アメリカ、カリフォルニア州にヨセミテという国立公園がある。半円形のドーム型ロック、1000メートルを越す垂直の岩、700メートルを越す高さ世界第2の滝……。グランドキャニオン、イエローストーンと並んで、「米国の3大国立公園」としても知られている。このヨセミテ国立公園の成立にはゴールドラッシュと自然保護運動が深くかかわっている。

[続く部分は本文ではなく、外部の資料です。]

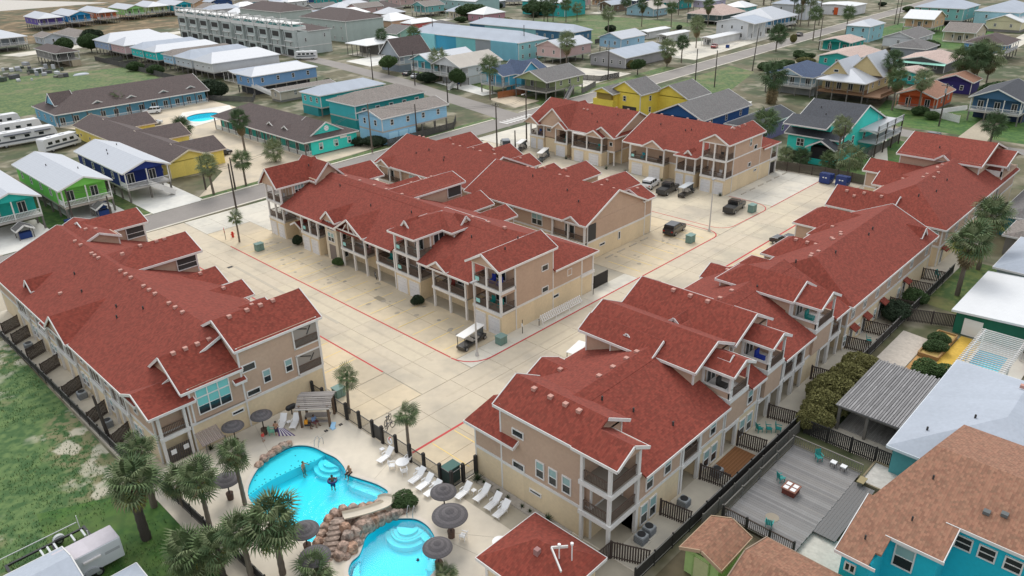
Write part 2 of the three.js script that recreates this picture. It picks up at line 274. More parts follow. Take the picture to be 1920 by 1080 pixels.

ゴールドラッシュはサクラメント川の支流アメリカン川の中の砂金の発見で始まったが、川の中の砂金は上流、ヨセミテの地を含む山の中から流れ出たものだった。そこで、砂金を採ったあと、「上流の山を爆破して、金を含んだ土を砕き、金を採る」方式が採られた。古代ローマでは山頂から水を流して、金を含んだ土砂を流し、金を採掘したが、それをダイナマイトで行ったのだ。
しかし、この方法は自然を破壊する。そこで、自然保護運動家が自然破壊を阻止しようと国立公園にする運動を展開、1890年にヨセミテの地は国立公園に指定された。おかげで、金のみならず、石ころ一つ持ち出すことができなくなった。

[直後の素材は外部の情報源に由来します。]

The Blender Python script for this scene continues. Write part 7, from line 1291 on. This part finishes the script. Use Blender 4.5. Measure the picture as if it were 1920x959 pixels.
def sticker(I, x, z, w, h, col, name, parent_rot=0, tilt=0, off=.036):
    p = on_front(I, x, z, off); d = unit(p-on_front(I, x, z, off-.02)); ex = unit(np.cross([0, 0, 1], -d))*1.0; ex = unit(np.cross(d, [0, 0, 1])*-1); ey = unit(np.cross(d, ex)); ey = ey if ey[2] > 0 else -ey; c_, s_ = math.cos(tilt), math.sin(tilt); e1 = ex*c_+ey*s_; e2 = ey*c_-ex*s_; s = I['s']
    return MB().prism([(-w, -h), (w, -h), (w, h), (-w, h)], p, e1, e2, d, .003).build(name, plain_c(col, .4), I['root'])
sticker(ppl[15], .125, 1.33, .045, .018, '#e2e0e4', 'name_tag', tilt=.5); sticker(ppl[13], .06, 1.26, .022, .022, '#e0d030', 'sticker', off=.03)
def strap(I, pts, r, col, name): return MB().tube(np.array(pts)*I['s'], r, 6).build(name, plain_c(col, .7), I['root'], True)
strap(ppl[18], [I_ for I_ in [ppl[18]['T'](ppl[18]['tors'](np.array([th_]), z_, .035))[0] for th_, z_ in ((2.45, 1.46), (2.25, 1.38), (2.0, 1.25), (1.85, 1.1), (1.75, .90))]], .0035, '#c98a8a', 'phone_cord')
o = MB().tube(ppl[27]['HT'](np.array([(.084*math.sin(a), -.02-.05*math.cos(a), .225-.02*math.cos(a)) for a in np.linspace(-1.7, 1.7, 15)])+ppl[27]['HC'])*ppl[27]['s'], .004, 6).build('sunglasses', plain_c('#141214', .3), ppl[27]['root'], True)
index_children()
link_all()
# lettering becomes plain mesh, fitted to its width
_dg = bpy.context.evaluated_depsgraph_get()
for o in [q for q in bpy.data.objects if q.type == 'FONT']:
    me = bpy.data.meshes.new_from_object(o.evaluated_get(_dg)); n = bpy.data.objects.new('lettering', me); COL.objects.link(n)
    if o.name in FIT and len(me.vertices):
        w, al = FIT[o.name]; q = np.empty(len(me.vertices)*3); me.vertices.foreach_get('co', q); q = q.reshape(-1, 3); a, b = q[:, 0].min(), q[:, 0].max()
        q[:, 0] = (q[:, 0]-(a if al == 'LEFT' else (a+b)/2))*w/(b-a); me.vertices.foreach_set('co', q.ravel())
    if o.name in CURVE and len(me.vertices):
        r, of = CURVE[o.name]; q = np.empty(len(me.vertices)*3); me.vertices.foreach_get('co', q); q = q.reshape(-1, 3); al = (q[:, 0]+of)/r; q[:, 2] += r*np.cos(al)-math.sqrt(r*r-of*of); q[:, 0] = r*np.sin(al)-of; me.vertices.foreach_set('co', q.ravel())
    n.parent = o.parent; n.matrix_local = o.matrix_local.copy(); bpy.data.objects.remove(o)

それから百数十年。今ではヨセミテ国立公園の中を流れる川に土砂が堆積して、その中にキラキラ輝いているものを見ることができる。これが金かどうかはわからないが、多分、金に違いない。もっとも、それを採ったりしたら手が後ろに回る。御用心を。
ちなみに、最初の国立公園はイエローストーン国立公園だが、金は採掘されていない。